Yönünü arayan ülke
Türkiye ne yöne doğru gidecek? Batıya mı, doğuya mı?
İki yüz yıldan fazladır sorulan bu soruyu, hala soruyor olmamız şaşırtıcı değil mi?
Çekim merkezi bir ülke olmaktan çıktığımız günden beri, bu soruyu soruyor ve tartışıyoruz. Doğu ile batı arasında kalmış bir coğrafyada, kendi gibi olamamanın, eskisi gibi güçlü bir ülke olamamanın sancılı sorusudur bu.
YİTİK CENNETİ ARARKEN
İnsanoğlu yitirdiği cennetini yeryüzünde arar.
Tuttuğu yurt güzelse, orada mutluysa, o zaman “cennet vatan” der oraya. Aradığı şey, cennetteki mutluluğudur.
Kaç nesildir, yeryüzü cenneti dediğimiz toprakların neden geri kaldığını ve artık orada neden mutlu olamadığımızı soruyoruz.

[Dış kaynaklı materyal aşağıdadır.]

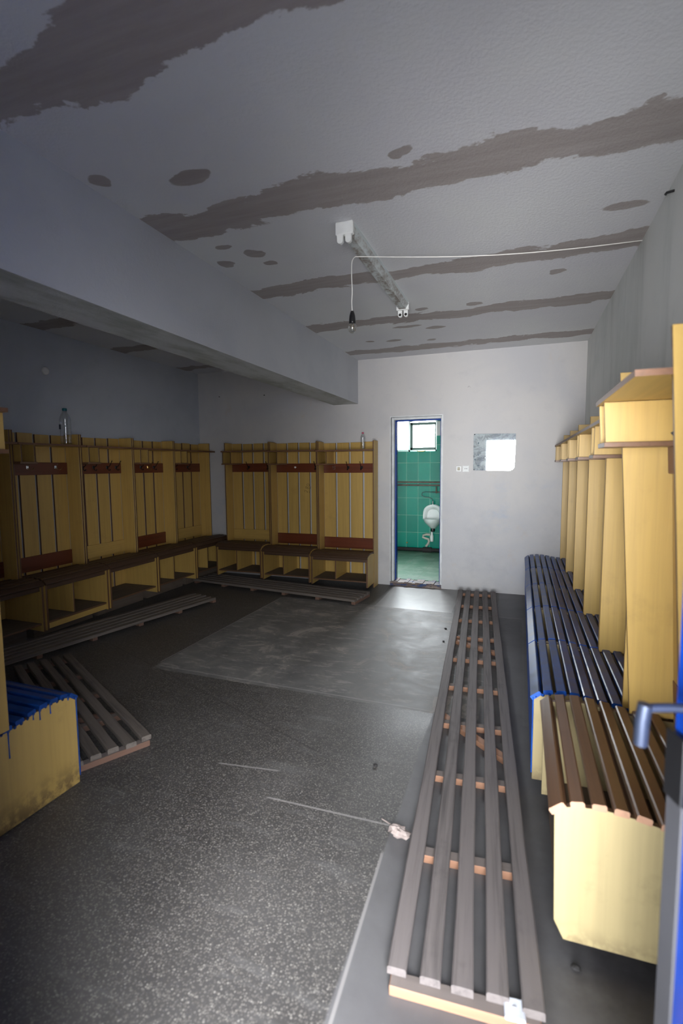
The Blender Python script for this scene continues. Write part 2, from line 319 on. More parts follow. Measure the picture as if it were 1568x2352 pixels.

Kimimiz batıya doğru gidersek daha mutlu olacağımızı, kimimiz doğuya doğru gidersek daha mutlu olacağımızı söylüyor.
Kaç nesildir bu ülke, bir o yana bir bu yana çekilip duruyor.
ESKİDEN BİR ÜTOPYAMIZ VARDI
Ama eskilerle aramızda şöyle bir fark var:
Onların bir ütopyası, bir hayali vardı, Yeniden eskisi gibi güçlü bir devlet olmak.
Bunun için savaşlarda yenildiklerinde “nerede hata yaptık?” sorusunu sorardı kendilerine.
Bir süreliğine yönümüzü batıya çevirmenin ve oradan yeni şeyler öğrenmenin zararı olmadığını düşünürlerdi.
Zira asıl hedefleri ve ütopyaları, yeniden merkez bir devlet olmak, yeniden cennetlerini inşa etmekti.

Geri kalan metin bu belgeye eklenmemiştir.